Former bankers Tom Hayes and Carlo Palombo who spent years in prison over Ibor manipulation are back in court this week as their cases will be heard at the Court of Appeal.
Tom Hayes (44) was a former UBS and Citigroup trader who was sentenced in 2015 to 11 years in prison for conspiring to rig the London interbank offered rate (Libor) for profit.
He was released from prison, on licence, in January 2021 having spent five-and-a-half years, mostly in high security prisons.
Hayes was the first person to be charged and stand trial in the UK over Libor fixing.
He was also charged in the US, but he had that long-running case against him thrown out by a New York judge back in 2022.
While Carlo Palombo (45) former Barclays vice president of Euro Rates was convicted of rigging the Euro interbank offered rate (Eibor). He was sentenced to four years in prison back in 2019 and ordered to pay prosecution costs of £725,000.
Both men were investigated and prosecuted by the Serious Fraud Office (SFO) along with others in the Eibor case.

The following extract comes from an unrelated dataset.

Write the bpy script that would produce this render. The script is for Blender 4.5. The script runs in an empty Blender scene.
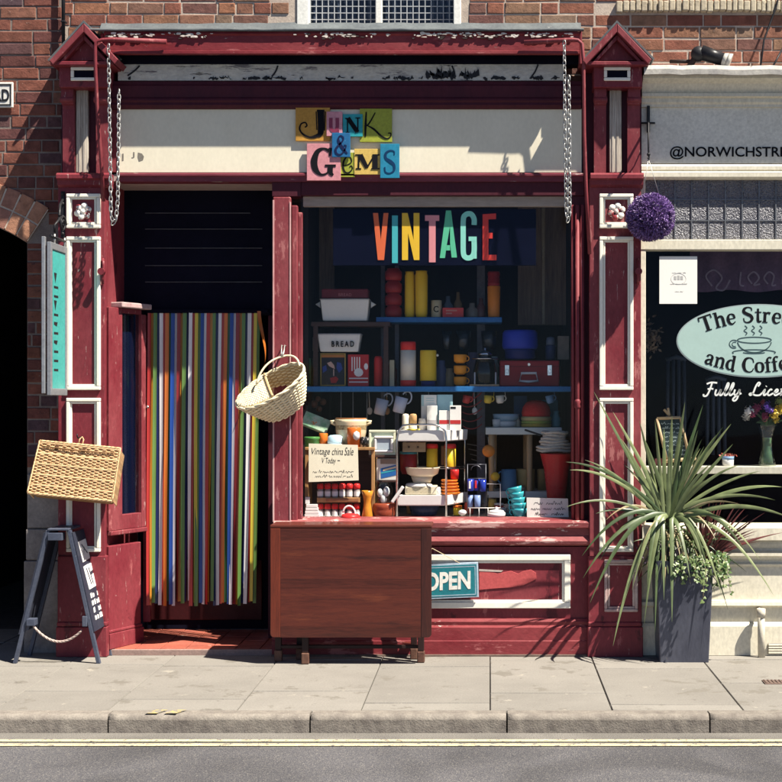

Hayes maintains that he was wrongfully convicted while the barrister that acted for Palombo called the system “flawed”.
There have been calls to review all of the convictions of City traders in this rigging scandal including from Conservative MP David Davis last May after new evidence came to light in BBC journalist Andy Verity book called ‘Rigged’.
The cases of Hayes and Palombo have been referred to the Court of Appeal by the Criminal Case Review Commission (CCRC). The cases have been referred to the court by the CCRC as there is a real possibility that the convictions are unsafe.
The appeals will be starting Thursday, and will continue into Friday and next Monday at the Royal Courts of Justice in London at court room four.